→ WRITTEN TASK
Quote exactly, and only, the lines from the one with "1260 pixels high." down to the one with "co.matrix_world = _basis(); S.camera = co", both included.

## BEGIN RECORDS FOR THE EXERCISE

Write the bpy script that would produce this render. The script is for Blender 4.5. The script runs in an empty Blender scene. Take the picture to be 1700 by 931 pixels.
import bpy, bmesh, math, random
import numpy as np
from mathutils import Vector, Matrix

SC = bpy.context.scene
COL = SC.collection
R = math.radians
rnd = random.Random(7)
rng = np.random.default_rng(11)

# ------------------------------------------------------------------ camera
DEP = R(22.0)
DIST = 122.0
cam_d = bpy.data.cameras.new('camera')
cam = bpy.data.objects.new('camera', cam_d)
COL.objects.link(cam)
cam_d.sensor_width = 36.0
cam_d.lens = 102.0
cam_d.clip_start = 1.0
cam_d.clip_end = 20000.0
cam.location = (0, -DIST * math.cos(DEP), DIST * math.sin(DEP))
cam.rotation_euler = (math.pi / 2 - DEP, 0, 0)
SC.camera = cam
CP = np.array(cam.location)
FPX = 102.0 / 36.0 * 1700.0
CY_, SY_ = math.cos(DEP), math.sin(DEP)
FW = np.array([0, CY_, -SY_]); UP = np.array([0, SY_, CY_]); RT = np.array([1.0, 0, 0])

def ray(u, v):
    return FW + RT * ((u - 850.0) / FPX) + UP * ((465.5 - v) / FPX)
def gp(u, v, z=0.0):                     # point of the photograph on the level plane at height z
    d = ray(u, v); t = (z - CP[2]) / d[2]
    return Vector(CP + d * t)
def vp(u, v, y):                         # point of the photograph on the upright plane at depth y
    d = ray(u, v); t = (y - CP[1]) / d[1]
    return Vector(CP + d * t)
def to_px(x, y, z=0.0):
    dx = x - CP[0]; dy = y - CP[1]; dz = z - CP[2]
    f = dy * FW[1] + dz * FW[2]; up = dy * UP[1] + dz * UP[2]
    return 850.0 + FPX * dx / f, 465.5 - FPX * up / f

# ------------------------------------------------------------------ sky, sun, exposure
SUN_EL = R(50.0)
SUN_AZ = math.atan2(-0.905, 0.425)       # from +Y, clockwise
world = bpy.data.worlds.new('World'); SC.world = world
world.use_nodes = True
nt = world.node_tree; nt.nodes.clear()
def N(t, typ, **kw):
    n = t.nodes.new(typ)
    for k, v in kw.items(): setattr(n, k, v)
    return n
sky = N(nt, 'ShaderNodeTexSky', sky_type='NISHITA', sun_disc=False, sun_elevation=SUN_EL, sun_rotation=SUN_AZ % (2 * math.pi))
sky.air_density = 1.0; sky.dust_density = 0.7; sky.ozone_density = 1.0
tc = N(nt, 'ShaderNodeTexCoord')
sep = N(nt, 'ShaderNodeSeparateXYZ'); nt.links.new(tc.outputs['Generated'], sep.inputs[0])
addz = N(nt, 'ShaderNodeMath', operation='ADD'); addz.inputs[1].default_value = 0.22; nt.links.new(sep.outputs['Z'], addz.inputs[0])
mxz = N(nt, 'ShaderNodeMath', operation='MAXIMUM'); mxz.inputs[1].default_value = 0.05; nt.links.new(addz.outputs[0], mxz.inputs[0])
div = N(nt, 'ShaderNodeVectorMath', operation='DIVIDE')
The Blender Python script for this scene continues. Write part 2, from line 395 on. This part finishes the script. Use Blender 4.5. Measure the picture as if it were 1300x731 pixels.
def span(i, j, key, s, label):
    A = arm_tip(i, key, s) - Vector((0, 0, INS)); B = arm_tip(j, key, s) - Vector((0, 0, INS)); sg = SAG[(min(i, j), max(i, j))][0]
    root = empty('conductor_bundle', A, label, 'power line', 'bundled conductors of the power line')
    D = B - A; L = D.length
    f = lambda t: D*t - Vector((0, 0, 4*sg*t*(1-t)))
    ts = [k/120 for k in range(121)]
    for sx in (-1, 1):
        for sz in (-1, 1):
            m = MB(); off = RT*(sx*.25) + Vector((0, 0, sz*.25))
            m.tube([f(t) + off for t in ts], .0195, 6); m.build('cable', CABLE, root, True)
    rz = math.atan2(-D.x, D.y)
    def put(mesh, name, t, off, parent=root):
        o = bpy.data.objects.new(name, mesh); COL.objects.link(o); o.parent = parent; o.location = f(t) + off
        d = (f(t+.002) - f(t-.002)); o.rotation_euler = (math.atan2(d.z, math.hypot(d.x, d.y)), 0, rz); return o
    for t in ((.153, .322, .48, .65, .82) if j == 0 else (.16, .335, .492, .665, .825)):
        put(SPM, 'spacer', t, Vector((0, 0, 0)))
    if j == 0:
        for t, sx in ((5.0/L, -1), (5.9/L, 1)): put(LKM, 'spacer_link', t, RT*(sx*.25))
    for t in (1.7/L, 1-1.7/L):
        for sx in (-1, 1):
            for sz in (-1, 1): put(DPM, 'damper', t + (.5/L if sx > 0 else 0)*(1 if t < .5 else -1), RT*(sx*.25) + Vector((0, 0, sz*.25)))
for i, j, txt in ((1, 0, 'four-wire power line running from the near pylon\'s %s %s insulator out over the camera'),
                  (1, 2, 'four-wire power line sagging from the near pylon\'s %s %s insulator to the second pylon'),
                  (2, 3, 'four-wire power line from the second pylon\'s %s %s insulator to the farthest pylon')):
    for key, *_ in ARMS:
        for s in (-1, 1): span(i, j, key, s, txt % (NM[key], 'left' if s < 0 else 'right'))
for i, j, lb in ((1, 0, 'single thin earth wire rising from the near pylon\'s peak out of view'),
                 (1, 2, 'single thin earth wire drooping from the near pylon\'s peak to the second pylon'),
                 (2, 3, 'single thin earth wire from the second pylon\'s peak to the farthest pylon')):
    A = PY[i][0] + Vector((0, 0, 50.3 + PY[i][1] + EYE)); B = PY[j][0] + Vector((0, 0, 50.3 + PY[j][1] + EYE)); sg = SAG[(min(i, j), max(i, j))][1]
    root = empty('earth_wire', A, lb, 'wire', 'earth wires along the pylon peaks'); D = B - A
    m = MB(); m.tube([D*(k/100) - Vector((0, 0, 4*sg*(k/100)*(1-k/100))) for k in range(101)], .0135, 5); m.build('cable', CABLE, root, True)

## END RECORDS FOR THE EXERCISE
## BEGIN RECORDS FOR THE EXERCISE

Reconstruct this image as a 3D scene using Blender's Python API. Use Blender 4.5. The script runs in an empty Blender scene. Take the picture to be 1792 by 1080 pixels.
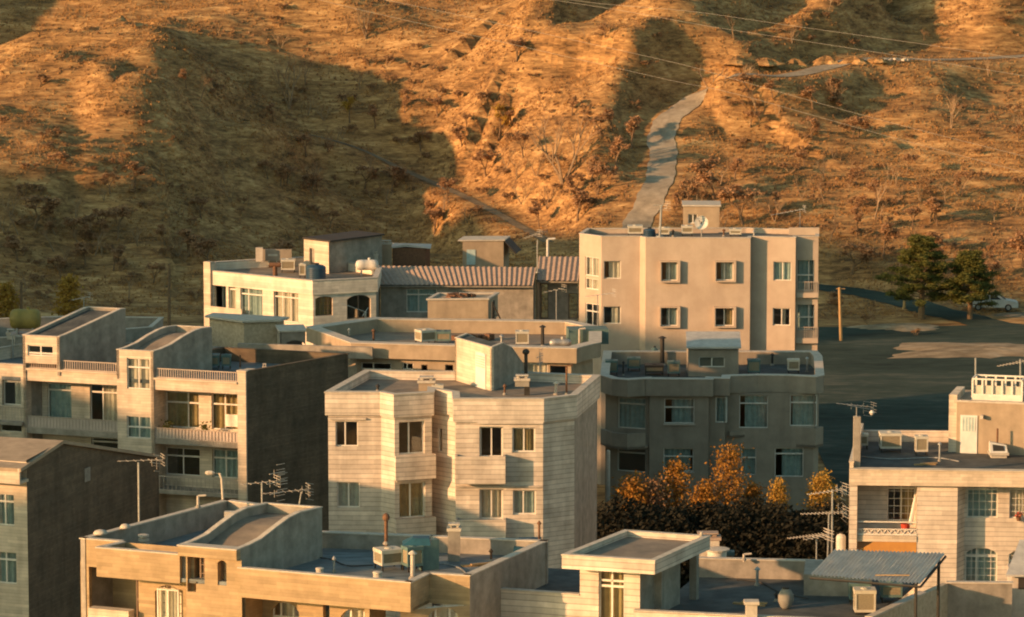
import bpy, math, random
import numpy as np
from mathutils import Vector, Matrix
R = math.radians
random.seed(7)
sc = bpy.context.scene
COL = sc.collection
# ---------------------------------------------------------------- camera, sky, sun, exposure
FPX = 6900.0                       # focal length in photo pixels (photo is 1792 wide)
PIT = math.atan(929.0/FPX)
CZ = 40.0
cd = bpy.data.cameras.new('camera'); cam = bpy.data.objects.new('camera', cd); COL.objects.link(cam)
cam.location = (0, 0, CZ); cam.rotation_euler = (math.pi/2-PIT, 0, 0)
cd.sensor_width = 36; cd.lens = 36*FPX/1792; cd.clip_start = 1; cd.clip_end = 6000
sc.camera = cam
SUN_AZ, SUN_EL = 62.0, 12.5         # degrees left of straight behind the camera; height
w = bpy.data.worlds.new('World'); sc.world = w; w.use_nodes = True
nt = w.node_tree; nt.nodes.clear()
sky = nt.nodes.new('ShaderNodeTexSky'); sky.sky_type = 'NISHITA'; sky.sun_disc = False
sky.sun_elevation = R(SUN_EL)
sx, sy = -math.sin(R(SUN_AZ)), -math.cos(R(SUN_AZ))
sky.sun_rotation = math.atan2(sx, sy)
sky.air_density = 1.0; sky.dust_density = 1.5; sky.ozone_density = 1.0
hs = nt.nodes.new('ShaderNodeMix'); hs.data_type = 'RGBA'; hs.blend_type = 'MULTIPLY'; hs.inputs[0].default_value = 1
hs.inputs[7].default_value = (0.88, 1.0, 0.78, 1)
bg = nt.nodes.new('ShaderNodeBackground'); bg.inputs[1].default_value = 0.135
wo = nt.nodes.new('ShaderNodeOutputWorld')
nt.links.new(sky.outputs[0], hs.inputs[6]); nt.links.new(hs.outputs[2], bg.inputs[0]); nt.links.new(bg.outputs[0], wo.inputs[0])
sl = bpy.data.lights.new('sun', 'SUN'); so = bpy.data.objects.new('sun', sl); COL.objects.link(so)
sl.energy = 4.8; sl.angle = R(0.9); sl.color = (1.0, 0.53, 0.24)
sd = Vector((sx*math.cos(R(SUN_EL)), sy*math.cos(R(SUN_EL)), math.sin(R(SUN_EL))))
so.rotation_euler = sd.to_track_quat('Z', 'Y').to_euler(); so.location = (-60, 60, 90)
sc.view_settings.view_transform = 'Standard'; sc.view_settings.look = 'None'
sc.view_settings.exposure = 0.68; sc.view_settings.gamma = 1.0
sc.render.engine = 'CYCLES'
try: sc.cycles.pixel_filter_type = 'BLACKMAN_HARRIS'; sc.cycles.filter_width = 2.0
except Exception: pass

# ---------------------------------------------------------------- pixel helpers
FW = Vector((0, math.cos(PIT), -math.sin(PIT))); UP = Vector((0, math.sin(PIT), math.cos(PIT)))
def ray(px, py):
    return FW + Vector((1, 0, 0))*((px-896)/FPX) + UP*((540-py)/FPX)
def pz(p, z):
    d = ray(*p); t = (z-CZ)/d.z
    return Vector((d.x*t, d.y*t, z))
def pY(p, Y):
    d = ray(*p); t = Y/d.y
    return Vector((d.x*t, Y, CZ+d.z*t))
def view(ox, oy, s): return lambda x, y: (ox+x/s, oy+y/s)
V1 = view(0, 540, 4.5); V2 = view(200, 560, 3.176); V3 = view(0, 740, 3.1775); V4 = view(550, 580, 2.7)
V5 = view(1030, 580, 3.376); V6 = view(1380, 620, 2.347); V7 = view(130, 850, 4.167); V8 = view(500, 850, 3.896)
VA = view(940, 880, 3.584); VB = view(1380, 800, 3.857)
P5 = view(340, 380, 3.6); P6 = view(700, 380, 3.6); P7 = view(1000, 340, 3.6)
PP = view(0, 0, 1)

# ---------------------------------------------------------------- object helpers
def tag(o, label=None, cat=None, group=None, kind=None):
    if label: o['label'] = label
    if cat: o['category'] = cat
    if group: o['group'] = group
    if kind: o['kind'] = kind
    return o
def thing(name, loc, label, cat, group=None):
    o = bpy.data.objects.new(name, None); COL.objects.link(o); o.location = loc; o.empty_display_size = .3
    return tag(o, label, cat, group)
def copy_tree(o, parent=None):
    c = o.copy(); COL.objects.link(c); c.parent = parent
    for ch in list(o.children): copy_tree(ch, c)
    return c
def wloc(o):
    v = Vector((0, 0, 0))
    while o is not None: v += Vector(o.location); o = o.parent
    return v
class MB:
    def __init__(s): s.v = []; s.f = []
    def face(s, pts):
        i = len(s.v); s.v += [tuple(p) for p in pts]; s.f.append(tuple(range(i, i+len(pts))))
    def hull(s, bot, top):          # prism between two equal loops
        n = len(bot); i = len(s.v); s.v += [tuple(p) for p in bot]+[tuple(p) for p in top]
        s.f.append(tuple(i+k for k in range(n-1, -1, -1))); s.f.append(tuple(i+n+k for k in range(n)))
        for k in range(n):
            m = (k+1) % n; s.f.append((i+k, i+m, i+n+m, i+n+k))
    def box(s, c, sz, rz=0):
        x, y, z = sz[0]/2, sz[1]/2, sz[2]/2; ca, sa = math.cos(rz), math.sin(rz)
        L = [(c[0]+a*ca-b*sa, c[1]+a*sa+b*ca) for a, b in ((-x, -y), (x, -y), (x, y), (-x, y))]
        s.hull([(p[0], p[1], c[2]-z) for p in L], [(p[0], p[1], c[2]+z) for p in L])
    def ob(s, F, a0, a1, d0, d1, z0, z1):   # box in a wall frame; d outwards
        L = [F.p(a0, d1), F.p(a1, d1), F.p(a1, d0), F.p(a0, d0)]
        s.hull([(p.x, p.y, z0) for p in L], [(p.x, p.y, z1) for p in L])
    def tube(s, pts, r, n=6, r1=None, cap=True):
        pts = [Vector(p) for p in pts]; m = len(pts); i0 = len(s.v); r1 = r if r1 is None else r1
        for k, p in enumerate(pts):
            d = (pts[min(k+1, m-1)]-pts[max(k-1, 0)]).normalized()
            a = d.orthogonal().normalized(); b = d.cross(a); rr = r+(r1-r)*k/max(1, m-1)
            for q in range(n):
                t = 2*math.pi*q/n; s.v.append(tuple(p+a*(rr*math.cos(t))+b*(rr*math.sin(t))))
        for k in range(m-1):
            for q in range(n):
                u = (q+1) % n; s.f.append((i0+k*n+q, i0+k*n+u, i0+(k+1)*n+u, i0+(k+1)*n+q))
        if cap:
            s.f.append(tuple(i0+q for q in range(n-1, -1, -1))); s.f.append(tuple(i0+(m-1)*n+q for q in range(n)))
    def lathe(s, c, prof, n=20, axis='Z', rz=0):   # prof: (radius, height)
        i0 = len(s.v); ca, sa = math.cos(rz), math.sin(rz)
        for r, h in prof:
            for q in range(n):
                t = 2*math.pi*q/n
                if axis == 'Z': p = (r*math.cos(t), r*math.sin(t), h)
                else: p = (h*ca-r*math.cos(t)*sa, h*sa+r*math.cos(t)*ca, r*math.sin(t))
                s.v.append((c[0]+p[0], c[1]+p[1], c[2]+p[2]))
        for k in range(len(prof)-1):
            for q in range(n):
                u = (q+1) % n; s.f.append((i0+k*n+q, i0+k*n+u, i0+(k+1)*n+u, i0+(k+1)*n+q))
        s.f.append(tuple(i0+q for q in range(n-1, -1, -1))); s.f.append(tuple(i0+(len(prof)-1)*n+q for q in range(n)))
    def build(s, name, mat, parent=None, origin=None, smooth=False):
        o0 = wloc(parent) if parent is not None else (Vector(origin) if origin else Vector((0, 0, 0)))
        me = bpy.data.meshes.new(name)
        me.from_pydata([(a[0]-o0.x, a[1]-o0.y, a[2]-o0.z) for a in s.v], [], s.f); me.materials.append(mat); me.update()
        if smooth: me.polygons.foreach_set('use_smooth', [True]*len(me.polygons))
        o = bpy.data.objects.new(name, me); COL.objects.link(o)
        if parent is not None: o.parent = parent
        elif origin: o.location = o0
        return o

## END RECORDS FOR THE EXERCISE
## BEGIN RECORDS FOR THE EXERCISE

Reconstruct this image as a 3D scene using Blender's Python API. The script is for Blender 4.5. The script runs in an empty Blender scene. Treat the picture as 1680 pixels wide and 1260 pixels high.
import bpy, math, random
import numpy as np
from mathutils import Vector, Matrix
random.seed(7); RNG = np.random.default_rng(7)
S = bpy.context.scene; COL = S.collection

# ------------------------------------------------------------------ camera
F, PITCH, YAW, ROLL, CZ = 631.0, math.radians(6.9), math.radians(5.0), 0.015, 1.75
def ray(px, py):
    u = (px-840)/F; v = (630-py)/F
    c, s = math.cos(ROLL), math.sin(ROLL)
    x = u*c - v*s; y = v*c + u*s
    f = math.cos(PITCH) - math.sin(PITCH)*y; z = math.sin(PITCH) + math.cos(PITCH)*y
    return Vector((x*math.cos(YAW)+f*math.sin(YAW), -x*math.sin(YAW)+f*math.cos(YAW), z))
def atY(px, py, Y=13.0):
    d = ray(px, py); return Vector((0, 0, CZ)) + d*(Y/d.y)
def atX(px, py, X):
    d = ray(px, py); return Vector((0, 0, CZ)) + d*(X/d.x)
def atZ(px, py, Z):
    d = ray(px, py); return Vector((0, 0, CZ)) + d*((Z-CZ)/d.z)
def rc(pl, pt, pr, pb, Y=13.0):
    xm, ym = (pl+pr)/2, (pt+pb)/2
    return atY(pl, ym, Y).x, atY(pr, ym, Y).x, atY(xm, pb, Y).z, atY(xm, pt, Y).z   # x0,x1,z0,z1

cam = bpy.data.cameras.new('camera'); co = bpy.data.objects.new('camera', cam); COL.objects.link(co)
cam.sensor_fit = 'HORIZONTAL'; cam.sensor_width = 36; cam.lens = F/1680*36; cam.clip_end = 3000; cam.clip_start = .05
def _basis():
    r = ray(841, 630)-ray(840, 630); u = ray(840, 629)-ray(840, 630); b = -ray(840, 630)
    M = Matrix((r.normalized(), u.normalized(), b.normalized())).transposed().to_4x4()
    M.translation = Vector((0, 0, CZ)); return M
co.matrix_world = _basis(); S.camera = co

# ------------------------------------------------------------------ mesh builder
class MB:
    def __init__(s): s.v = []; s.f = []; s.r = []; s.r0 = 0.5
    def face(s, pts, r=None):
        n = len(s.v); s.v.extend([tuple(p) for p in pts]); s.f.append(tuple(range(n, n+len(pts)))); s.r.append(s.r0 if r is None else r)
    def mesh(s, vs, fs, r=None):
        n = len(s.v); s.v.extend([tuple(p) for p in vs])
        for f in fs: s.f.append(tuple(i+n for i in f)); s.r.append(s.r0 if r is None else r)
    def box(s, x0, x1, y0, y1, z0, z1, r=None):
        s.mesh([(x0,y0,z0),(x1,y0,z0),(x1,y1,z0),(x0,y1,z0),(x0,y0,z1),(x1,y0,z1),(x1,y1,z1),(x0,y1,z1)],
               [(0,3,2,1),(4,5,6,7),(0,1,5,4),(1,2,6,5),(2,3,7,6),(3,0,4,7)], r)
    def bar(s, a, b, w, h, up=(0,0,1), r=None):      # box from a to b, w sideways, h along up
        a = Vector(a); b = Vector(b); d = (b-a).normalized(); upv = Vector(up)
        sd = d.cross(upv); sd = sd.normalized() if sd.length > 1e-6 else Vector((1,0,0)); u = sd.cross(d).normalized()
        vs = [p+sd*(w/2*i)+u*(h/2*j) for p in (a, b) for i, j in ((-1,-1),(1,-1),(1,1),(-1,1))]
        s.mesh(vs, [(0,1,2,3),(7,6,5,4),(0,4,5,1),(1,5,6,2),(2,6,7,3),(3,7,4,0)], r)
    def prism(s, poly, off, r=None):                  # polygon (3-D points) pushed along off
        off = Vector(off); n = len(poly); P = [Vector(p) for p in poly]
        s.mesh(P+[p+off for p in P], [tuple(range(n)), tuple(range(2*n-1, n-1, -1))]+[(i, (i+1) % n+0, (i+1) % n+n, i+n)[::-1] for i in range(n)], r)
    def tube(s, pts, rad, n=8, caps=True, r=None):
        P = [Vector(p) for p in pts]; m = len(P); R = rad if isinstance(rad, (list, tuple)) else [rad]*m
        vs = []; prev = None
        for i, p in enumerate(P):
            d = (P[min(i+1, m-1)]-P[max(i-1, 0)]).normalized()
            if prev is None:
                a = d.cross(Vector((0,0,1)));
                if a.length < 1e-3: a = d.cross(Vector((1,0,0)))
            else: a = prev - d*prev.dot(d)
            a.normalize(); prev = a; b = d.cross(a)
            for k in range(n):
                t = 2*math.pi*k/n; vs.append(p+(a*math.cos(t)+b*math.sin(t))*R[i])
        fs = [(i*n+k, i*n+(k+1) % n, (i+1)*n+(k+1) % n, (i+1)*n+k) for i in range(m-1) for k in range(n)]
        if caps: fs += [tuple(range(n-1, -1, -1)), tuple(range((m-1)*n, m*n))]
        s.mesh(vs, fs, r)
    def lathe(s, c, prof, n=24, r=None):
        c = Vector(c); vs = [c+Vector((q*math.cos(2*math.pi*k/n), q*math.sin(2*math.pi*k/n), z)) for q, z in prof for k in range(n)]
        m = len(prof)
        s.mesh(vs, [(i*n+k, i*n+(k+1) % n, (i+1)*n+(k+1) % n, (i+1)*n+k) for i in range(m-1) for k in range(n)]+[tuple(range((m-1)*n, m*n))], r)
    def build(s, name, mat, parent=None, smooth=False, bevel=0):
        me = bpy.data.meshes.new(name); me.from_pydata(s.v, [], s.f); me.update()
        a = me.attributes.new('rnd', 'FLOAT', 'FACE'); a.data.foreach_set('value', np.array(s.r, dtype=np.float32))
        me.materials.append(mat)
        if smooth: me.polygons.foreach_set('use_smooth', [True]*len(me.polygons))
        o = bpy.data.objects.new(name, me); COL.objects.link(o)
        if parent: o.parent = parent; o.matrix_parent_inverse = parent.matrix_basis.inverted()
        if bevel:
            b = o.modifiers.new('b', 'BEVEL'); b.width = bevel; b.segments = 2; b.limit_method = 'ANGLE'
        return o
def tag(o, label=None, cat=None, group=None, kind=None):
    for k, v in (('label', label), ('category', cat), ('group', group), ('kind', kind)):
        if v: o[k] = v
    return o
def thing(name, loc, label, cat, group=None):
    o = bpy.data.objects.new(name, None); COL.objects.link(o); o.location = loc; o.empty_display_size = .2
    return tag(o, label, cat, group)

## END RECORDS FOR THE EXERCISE

→ RESPONSE TO THE EXERCISE
Reconstruct this image as a 3D scene using Blender's Python API. The script is for Blender 4.5. The script runs in an empty Blender scene. Treat the picture as 1680 pixels wide and 1260 pixels high.
import bpy, math, random
import numpy as np
from mathutils import Vector, Matrix
random.seed(7); RNG = np.random.default_rng(7)
S = bpy.context.scene; COL = S.collection

# ------------------------------------------------------------------ camera
F, PITCH, YAW, ROLL, CZ = 631.0, math.radians(6.9), math.radians(5.0), 0.015, 1.75
def ray(px, py):
    u = (px-840)/F; v = (630-py)/F
    c, s = math.cos(ROLL), math.sin(ROLL)
    x = u*c - v*s; y = v*c + u*s
    f = math.cos(PITCH) - math.sin(PITCH)*y; z = math.sin(PITCH) + math.cos(PITCH)*y
    return Vector((x*math.cos(YAW)+f*math.sin(YAW), -x*math.sin(YAW)+f*math.cos(YAW), z))
def atY(px, py, Y=13.0):
    d = ray(px, py); return Vector((0, 0, CZ)) + d*(Y/d.y)
def atX(px, py, X):
    d = ray(px, py); return Vector((0, 0, CZ)) + d*(X/d.x)
def atZ(px, py, Z):
    d = ray(px, py); return Vector((0, 0, CZ)) + d*((Z-CZ)/d.z)
def rc(pl, pt, pr, pb, Y=13.0):
    xm, ym = (pl+pr)/2, (pt+pb)/2
    return atY(pl, ym, Y).x, atY(pr, ym, Y).x, atY(xm, pb, Y).z, atY(xm, pt, Y).z   # x0,x1,z0,z1

cam = bpy.data.cameras.new('camera'); co = bpy.data.objects.new('camera', cam); COL.objects.link(co)
cam.sensor_fit = 'HORIZONTAL'; cam.sensor_width = 36; cam.lens = F/1680*36; cam.clip_end = 3000; cam.clip_start = .05
def _basis():
    r = ray(841, 630)-ray(840, 630); u = ray(840, 629)-ray(840, 630); b = -ray(840, 630)
    M = Matrix((r.normalized(), u.normalized(), b.normalized())).transposed().to_4x4()
    M.translation = Vector((0, 0, CZ)); return M
co.matrix_world = _basis(); S.camera = co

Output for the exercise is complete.